Objective: Students will identify letters within the newspaper. Based on the shapes formed by the connected letters, students will draw a realistic image of an item or animal. They will also explore emotions by adding text to their image that expresses what the image is feeling.
Age: Kindergarten and up
Time: 55 minutes
Material: Newspaper, crayons
Focus: Literacy, visual arts (line, shape, space, emotion)
Core standards: Common Core: Language – Print many upper and lowercase letters
Common Core: Reading – Follow words from left to right, top to bottom, and page by page.
Visual Arts: Creative Expression – Use geometric shapes/forms (circle, triangle square) in a work of art
Opening (five minutes):
Ask about students’ experience with the newspaper: What is a newspaper? Why do people read the newspaper? Distribute a full newspaper page with text on it to each student. Ask students to get five different colored crayons to start.
Instruction and guided practice (15 minutes):
Step 1: As you look through the newspaper, circle every capital “A” with your crayon that you see. Try to circle at least five total.
Step 2: Next, study the page and connect the circled “A” letters to one another to create an image of an animal, person, plant or tree. (Ideally students draw something living that could have an emotion).
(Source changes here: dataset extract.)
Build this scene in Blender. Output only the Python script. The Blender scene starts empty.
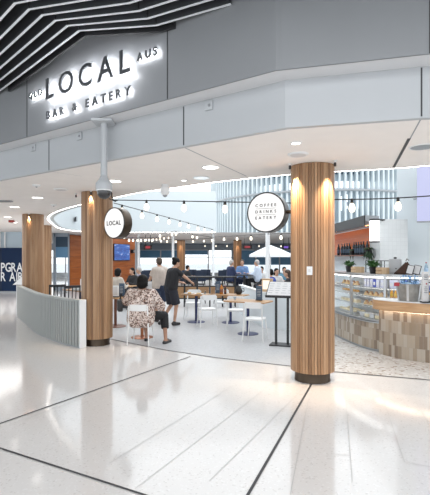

Step 3: Now, color in your image using crayons and add details to enhance and transform it. What did you draw?
Work Time (30 minutes):
Help students find shapes and color in their artwork.
Closing (five minutes):
With a partner, ask students to share and describe their image.
Extension:
Second to fifth grade: Ask students to study their image (animal, person or other living thing) and think of what the image would say if it could talk. Next, ask students to add a thought bubble above their image and write what their image wants to say. For example, if you drew a rabbit, write a thought bubble over the rabbit that expresses how the rabbit is feeling or what they might want. Example: “I am a rabbit. I am hungry and would do anything for a carrot!”